Sirens wailed across Warsaw at 5pm on Thursday, bringing the Polish capital and its residents to a standstill to remember the uprising against Nazi occupation 75 years earlier.
It was the largest resistance uprising of its kind during the second World War, sparking joy and hope among the civilian population of an end five years of Nazi rule.
But after 63 days of brutal street battles that claimed up to 150,000 lives, the rising was crushed. The Nazi occupying forces drove survivors from their city, then razed it to the ground. When the Nazis retreated, the Red Army moved in to “liberate” the smoking ruins, having watched the uprising from the opposite bank of the city’s Vistula river.
The 1944 uprising, and the revolt a year earlier in the Warsaw Ghetto, remain touchstones in Polish cultural memory and colour bilateral relations with its western neighbour.
Polish prime minister Mateusz Morawiecki said the rising was a “fight against the German beast that dug its fangs into Warsaw” and that the push-back was “not just a fight for the future of Poland . . . but for a better world”.
Among the ceremonies in Warsaw, Polish and German foreign ministers laid wreaths at a monument commemorating the “Wola slaughter”, a massacre in a western district that saw 50,000 people murdered in one week.
Lowest point
In a speech Mr Maas said the uprising – “and particularly the gruesome massacre of innocents” – marked the “lowest point” of the second World War.
“It was a conscious blow to erase everything that makes up Polish identity,” he said. “I am ashamed about what was done to your country by Germans and in the name of Germany.”
He praised Polish civilians and members of the home army, in Warsaw and elsewhere, who showed “unbelievable resistance energy” during the rising and throughout the country and the entire war.
Mr Maas insisted Germany’s moral responsibility, and its work to preserve the memory of its crimes against Poland, would never end. But he dismissed revived Polish claims for compensation for Nazi destruction and war crimes during the occupation. Germany believes that two previous Polish renunciations of compensation have settled the matter, but the national conservative Law and Justice (PiS) government in Warsaw disagrees.
Foreign minister Jacek Czaputowicz said compensation remained a matter of public debate and that a special parliamentary committee would continue its work to assess reparations levels.
“Poles have a sense of a certain injustice, and also a lack of compensation for the harm, the losses incurred as a result of war activities,” he said.
Symbolic gesture
Mr Czaputowicz also pressed for a monument in Berlin to Polish victims of the second World War as an “important symbolic gesture and a signal showing German empathy for Polish historical sensitivity”.

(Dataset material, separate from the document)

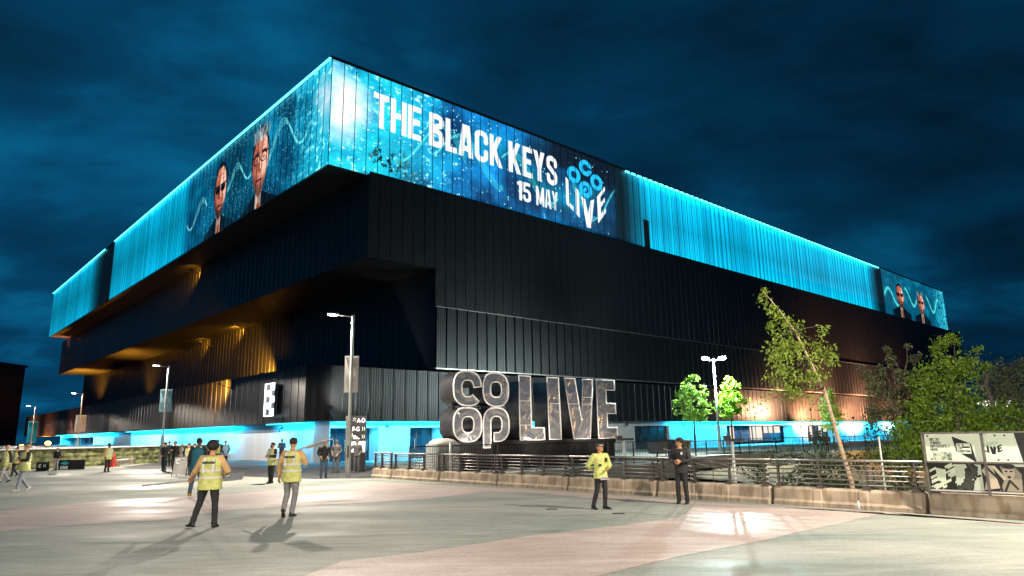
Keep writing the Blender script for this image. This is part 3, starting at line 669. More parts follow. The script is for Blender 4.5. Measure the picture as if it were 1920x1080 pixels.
for (o0, o1) in ((84.3, 103.0), (108, 118.5)):
    m = MB(); m.ubox(o0, o1, 51.9, 51.95, .3, 2.6); part(m, 'shop_window', M['glass'], label='window of a lit concourse')
    rg = random.Random(int(o0)); x = o0 + .6
    while x < o1 - 1.2:
        wd = rg.uniform(.8, 1.8)
        if rg.random() < .7: m = MB(); m.ubox(x, x + wd, 51.8, 51.85, rg.choice([1.5, .6]), 2.45); part(m, 'lit_display', M['shopglow'])
        x += wd + rg.uniform(.3, .9)
    x = o0
    while x < o1 + .1: m = MB(); m.ubox(x, x + .1, 51.55, 51.7, 0, 2.7); part(m, 'window_post', M['blacksteel']); x += (o1 - o0) / 6
m = MB(); m.ubox(27.2, 27.25, 126.6, 152.9, .2, 2.6); part(m, 'lobby_glazing', M['glass'])
M['oglow'] = emit('orange_interior', (1, .35, .08), 1.2)
for a_, b_ in ((133, 134), (129.5, 131.2)):
    m = MB(); m.ubox(27.0, 27.1, a_, b_, 1.4, 2.6); part(m, 'lit_display', M['oglow'])
x = 126.6
while x < 153: m = MB(); m.ubox(26.8, 26.9, x, x + .25, 1.4, 2.7); part(m, 'window_post', M['blacksteel']); x += 4.4
# white gate letter E lit from behind, fixed to the left cladding
m = MB(); m.ubox(23.9, 24.05, 55.45, 57.15, 3.8, 6.35); ebk = part(m, 'gate_letter', M['black'], label='dark letter E panel with a glowing white edge')
m = MB()
m.ubox(23.8, 23.89, 57.1, 57.2, 3.75, 6.4)
for z0, z1 in ((3.78, 4.3), (4.8, 5.32), (5.82, 6.35)): m.ubox(23.75, 23.88, 55.4, 55.95, z0, z1)
for z0, z1 in ((4.3, 4.8), (5.32, 5.82)): m.ubox(23.75, 23.88, 56.0, 56.5, z0, z1)
m.ubox(23.8, 23.89, 55.4, 57.2, 3.7, 3.77); m.ubox(23.8, 23.89, 55.4, 57.2, 6.36, 6.42)
m.build('letter_edge', M['eglow'], ebk, world=True)
# wall cameras under the soffit
for (u_, v_) in ((25.0, 56.2), (30.2 + .9, 49.6), (62.5, 49.6), (73.5, 49.6), (80, 49.6)):
    m = MB(); m.tube([W(u_, v_ - .0, 3.1), W(u_, v_, 2.85)], .04, 6); m.ell(W(u_ - .05, v_ - .1, 2.78), (.16, .16, .13)); part(m, 'wall_camera', M['black'], smooth=True)
# cyan light lines under the cladding edge, washing the wall below
CY = (.0, .52, .95)
def cyan_wash(axis, a, b_, pw):
    Ln = b_ - a
    if axis == 'u':
        m = MB(); m.ubox(a, b_, 49.22, 49.34, 3.02, 3.10); part(m, 'wall_wash_light', M['cyansoft'])
        area_light('wall_wash', W((a + b_) / 2, 49.25, 2.98), Ud, Ln, .12, (Vd * .42 + Vector((0, 0, -1))), pw * 2.4 * Ln, CY, arena)
    else:
        m = MB(); m.ubox(24.62, 24.74, a, b_, 3.02, 3.10); part(m, 'wall_wash_light', M['cyansoft'])
        area_light('wall_wash', W(24.65, (a + b_) / 2, 2.98), Vd, Ln, .12, (Ud * .42 + Vector((0, 0, -1))), pw * 2.4 * Ln, CY, arena)
cyan_wash('u', 26.3, 37.5, 60); cyan_wash('u', 37.5, 50, 40); cyan_wash('u', 71.5, 107, 70); cyan_wash('u', 107, 150, 60)
cyan_wash('v', 51.5, 58.5, 50); cyan_wash('v', 67, 104, 80); cyan_wash('v', 114, 153, 80)
area_light('door_glow', W(28.5, 50.9, 2.7), Ud, 3.8, .3, (0, 0, -1), 140, CY, arena)
area_light('door_glow', W(35.3, 50.9, 2.7), Ud, 3, .3, (0, 0, -1), 90, CY, arena)
area_light('door_glow', W(93.5, 50.9, 2.7), Ud, 18, .4, (0, 0, -1), 700, CY, arena)
area_light('door_glow', W(26.3, 140, 2.7), Vd, 24, .4, (0, 0, -1), 700, CY, arena)
# added floodlights: fixtures put in to throw the lit patches on the cladding
def added_flood(loc, aim, pw, col, ang=50, mount=None, rad=.25):
    m = MB(); d = (Vector(aim) - Vector(loc)).normalized(); m.beam(Vector(loc) - d * .25, Vector(loc) - d * .02, .35, .25); m.tube([Vector(loc) - d * .2, mount or (Vector(loc) - d * .2 + Vector((0, 0, -.3)))], .035, 6); f_ = part(m, 'floodlight', M['black'])
    point_light('added_flood_beam', Vector(loc) + d * .05, pw, col, rad, arena, spot=ang, aim=aim, blend=1)
OR = (1.0, .40, .03)
added_flood(W(32.4, 79, 9.3), W(34.7, 86, 10.0), 60000, OR, 85, W(34.7, 79, 8.6), .12)
added_flood(W(33.0, 90, 16.2), W(34.7, 95, 16.8), 13000, OR, 80, W(34.7, 90, 15.6), .12)
added_flood(W(33.0, 103, 15.8), W(34.7, 107, 16.2), 6000, OR, 70, W(34.7, 103, 15.2), .12)
added_flood(W(26.4, 88, 22.6), W(27.9, 92, 22.9), 6000, OR, 75, W(27.9, 88, 22), .12)
added_flood(W(31, 135, 8.2), W(33, 133, 17), 14000, OR, 110)
added_flood(W(30.5, 168, 8.2), W(30.5, 170, 17), 60000, OR, 120)
added_flood(W(22.9, 65.5, 6.9), W(24.4, 70.5, 6.9), 40000, OR, 80, W(24.5, 65.5, 6.4), .12)
added_flood(W(27.2, 170, 20.5), W(25.8, 171, 23.6), 9000, (1, .25, .05), 120, W(27.9, 170, 20))
added_flood(W(20, 178, 1.9), W(24.5, 178, 4.2), 26000, (1, .30, .05), 130, W(20, 178, 1.38))
added_flood(W(20, 160, 1.9), W(24.5, 160, 4.2), 12000, (1, .26, .05), 130, W(20, 160, 1.38))
added_flood(W(20, 140, 1.9), W(24.5, 138, 5.5), 5000, (1, .26, .08), 120, W(20, 140, 1.38))
OB = (1.0, .42, .20)
added_flood(W(97, 44.4, 4.6), W(95.5, 49, 5.8), 34000, (1, .52, .28), 125, W(97, 44.4, 0))
added_flood(W(109, 43.5, 3.6), W(109, 49, 7.0), 85000, OB, 130, W(109, 43.5, 0))
added_flood(W(125, 43.5, 3.6), W(125, 49, 7.5), 75000, OB, 130, W(125, 43.5, 0))
added_flood(W(142, 43.5, 3.6), W(142, 49, 7.5), 30000, OB, 130, W(142, 43.5, 0))
added_flood(W(24.5, 46.8, 4.1), W(26.9, 49.0, 5.6), 4500, (1, .95, .85), 70, W(26, 49, 3.3))  # added flood, stands in for a lamp's reflection on the corner panels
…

Under communist rule, all memory of the Warsaw Uprising was suppressed. Since the transition to democracy in 1989, however, the events of 1944 have become a cornerstone of Polish identity.
There is an Uprising Museum, home army battalions have streets in their name and the city is filled with monuments including the statue of a boy in an adult helmet, a reminder of the children who assisted the rising.
“There’s a lot more public engagement now,” said Leszek Zukowski, president of the World Association of Home Army Soldiers, who fought as a 15-year-old. “Marking the day is a reminder for the younger generations that freedom has to be fought for.”
For the next 63 days – the length of the rising – a fire will burn on a 121m hill towering over the Mokotow district, built entirely of the rubble from the destroyed city.